Problem requirements -> Reproduce the whole listing, character for character.

-- start --

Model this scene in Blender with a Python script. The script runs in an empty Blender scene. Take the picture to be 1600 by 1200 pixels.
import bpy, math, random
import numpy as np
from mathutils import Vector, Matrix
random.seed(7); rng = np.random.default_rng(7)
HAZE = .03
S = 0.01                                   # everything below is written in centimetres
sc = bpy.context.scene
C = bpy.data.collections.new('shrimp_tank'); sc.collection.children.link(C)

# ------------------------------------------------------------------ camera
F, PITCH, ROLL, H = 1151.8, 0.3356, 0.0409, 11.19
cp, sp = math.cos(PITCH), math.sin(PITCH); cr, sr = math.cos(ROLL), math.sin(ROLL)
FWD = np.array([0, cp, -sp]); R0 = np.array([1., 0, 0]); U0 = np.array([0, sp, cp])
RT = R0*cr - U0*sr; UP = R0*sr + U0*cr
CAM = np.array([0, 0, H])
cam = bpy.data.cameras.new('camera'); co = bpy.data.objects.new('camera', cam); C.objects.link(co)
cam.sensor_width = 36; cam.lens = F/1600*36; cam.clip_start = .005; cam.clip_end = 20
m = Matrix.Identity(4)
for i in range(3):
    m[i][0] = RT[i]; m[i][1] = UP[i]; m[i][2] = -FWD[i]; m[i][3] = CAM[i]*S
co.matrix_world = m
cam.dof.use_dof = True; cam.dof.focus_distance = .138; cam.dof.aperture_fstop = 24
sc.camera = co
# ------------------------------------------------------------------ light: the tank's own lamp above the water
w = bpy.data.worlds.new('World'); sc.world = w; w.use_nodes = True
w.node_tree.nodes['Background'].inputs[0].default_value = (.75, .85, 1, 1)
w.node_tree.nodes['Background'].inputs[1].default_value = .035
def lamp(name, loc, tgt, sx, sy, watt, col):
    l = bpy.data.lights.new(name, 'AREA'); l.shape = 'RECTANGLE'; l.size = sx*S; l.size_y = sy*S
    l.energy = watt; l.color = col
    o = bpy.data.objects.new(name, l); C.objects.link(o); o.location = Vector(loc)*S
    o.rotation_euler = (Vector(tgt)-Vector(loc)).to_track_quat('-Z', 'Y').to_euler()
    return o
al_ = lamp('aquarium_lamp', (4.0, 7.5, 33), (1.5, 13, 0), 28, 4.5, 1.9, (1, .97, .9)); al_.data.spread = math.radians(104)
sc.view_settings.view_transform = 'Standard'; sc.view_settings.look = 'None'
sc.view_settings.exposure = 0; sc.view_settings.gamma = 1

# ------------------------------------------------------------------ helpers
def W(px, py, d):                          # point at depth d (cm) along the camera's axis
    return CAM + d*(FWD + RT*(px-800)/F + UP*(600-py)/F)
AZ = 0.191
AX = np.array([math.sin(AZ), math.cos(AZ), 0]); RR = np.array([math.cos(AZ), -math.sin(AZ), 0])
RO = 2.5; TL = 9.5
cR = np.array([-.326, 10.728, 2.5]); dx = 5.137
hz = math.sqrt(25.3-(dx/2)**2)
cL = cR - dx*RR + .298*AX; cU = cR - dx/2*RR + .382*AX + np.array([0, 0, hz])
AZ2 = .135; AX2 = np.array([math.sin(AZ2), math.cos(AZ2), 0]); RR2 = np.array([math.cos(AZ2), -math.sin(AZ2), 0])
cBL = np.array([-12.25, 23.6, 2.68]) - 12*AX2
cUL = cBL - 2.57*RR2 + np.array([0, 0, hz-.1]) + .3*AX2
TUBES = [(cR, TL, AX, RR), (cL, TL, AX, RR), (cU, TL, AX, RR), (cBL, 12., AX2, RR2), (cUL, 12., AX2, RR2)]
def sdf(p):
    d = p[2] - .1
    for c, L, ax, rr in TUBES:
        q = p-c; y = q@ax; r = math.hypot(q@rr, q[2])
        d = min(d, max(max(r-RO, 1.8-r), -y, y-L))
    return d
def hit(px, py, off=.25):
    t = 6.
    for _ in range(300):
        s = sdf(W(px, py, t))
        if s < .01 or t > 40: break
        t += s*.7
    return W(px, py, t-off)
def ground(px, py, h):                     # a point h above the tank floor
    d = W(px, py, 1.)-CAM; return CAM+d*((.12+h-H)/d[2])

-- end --

Full output ->
Model this scene in Blender with a Python script. The script runs in an empty Blender scene. Take the picture to be 1600 by 1200 pixels.
import bpy, math, random
import numpy as np
from mathutils import Vector, Matrix
random.seed(7); rng = np.random.default_rng(7)
HAZE = .03
S = 0.01                                   # everything below is written in centimetres
sc = bpy.context.scene
C = bpy.data.collections.new('shrimp_tank'); sc.collection.children.link(C)

# ------------------------------------------------------------------ camera
F, PITCH, ROLL, H = 1151.8, 0.3356, 0.0409, 11.19
cp, sp = math.cos(PITCH), math.sin(PITCH); cr, sr = math.cos(ROLL), math.sin(ROLL)
FWD = np.array([0, cp, -sp]); R0 = np.array([1., 0, 0]); U0 = np.array([0, sp, cp])
RT = R0*cr - U0*sr; UP = R0*sr + U0*cr
CAM = np.array([0, 0, H])
cam = bpy.data.cameras.new('camera'); co = bpy.data.objects.new('camera', cam); C.objects.link(co)
cam.sensor_width = 36; cam.lens = F/1600*36; cam.clip_start = .005; cam.clip_end = 20
m = Matrix.Identity(4)
for i in range(3):
    m[i][0] = RT[i]; m[i][1] = UP[i]; m[i][2] = -FWD[i]; m[i][3] = CAM[i]*S
co.matrix_world = m
cam.dof.use_dof = True; cam.dof.focus_distance = .138; cam.dof.aperture_fstop = 24
sc.camera = co
# ------------------------------------------------------------------ light: the tank's own lamp above the water
w = bpy.data.worlds.new('World'); sc.world = w; w.use_nodes = True
w.node_tree.nodes['Background'].inputs[0].default_value = (.75, .85, 1, 1)
w.node_tree.nodes['Background'].inputs[1].default_value = .035
def lamp(name, loc, tgt, sx, sy, watt, col):
    l = bpy.data.lights.new(name, 'AREA'); l.shape = 'RECTANGLE'; l.size = sx*S; l.size_y = sy*S
    l.energy = watt; l.color = col
    o = bpy.data.objects.new(name, l); C.objects.link(o); o.location = Vector(loc)*S
    o.rotation_euler = (Vector(tgt)-Vector(loc)).to_track_quat('-Z', 'Y').to_euler()
    return o
al_ = lamp('aquarium_lamp', (4.0, 7.5, 33), (1.5, 13, 0), 28, 4.5, 1.9, (1, .97, .9)); al_.data.spread = math.radians(104)
sc.view_settings.view_transform = 'Standard'; sc.view_settings.look = 'None'
sc.view_settings.exposure = 0; sc.view_settings.gamma = 1

# ------------------------------------------------------------------ helpers
def W(px, py, d):                          # point at depth d (cm) along the camera's axis
    return CAM + d*(FWD + RT*(px-800)/F + UP*(600-py)/F)
AZ = 0.191
AX = np.array([math.sin(AZ), math.cos(AZ), 0]); RR = np.array([math.cos(AZ), -math.sin(AZ), 0])
RO = 2.5; TL = 9.5
cR = np.array([-.326, 10.728, 2.5]); dx = 5.137
hz = math.sqrt(25.3-(dx/2)**2)
cL = cR - dx*RR + .298*AX; cU = cR - dx/2*RR + .382*AX + np.array([0, 0, hz])
AZ2 = .135; AX2 = np.array([math.sin(AZ2), math.cos(AZ2), 0]); RR2 = np.array([math.cos(AZ2), -math.sin(AZ2), 0])
cBL = np.array([-12.25, 23.6, 2.68]) - 12*AX2
cUL = cBL - 2.57*RR2 + np.array([0, 0, hz-.1]) + .3*AX2
TUBES = [(cR, TL, AX, RR), (cL, TL, AX, RR), (cU, TL, AX, RR), (cBL, 12., AX2, RR2), (cUL, 12., AX2, RR2)]
def sdf(p):
    d = p[2] - .1
    for c, L, ax, rr in TUBES:
        q = p-c; y = q@ax; r = math.hypot(q@rr, q[2])
        d = min(d, max(max(r-RO, 1.8-r), -y, y-L))
    return d
def hit(px, py, off=.25):
    t = 6.
    for _ in range(300):
        s = sdf(W(px, py, t))
        if s < .01 or t > 40: break
        t += s*.7
    return W(px, py, t-off)
def ground(px, py, h):                     # a point h above the tank floor
    d = W(px, py, 1.)-CAM; return CAM+d*((.12+h-H)/d[2])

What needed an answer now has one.